After stepping out of the thick cover he stood near the giraffe, perfectly presented broadside on, as if cast in bronze, while looking up quizzically at the suspended zebra haunch. In that brief moment, my client’s 30-06 Blaser shattered the fading late afternoon stillness, the bullet entering just behind the lion’s shoulder. Rearing up with a bellow of rage, the lion attempted to bite the bullet’s point of entry, and then crashed blindly into the brush. A good sign.

Above: The blind with its cut grass and mopane branch camouflage nears completion.
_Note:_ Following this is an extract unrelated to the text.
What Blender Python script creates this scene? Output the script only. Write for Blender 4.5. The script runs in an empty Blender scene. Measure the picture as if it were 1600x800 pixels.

As I forced the rear blind door open, noise from the direction of the lion’s disappearance had quieted, but we could hear the hunting rig heading rapidly towards us from where we’d left it with the crew. By then it was nearly dark and required the lights from the truck to help us locate the lion, which we found lying dead about 30m into the scrub. A fine and noble trophy, and a fitting end to a great safari. A 21-day safari that due to my client’s business commitments had to be squeezed into 7 days. Diana, that fickle Goddess of hunting had certainly been kind to us.

Above: Takao poses with his lion on the morning after.

Above: Takao also shot a buffalo, which took a bit of killing, it was lying as if stone dead until I got a tracker to throw a stick at it, causing it to leap to its feet and display extreme annoyance.

Above: His elephant bull was huge bodied although not big in the ivory department. However, to have achieved what he had over 7 days of hard hunting was sheer luck. Shortened safari time can become a PH's nightmare. Long duration safari time is in place for a purpose, that being to have time to hunt properly and selectively. Trying to squeeze multi-species dangerous game hunts into 7-days smacks of commercialisation in the extreme. Sadly, freelance contract PHs don't have any say in a company's marketing strategy.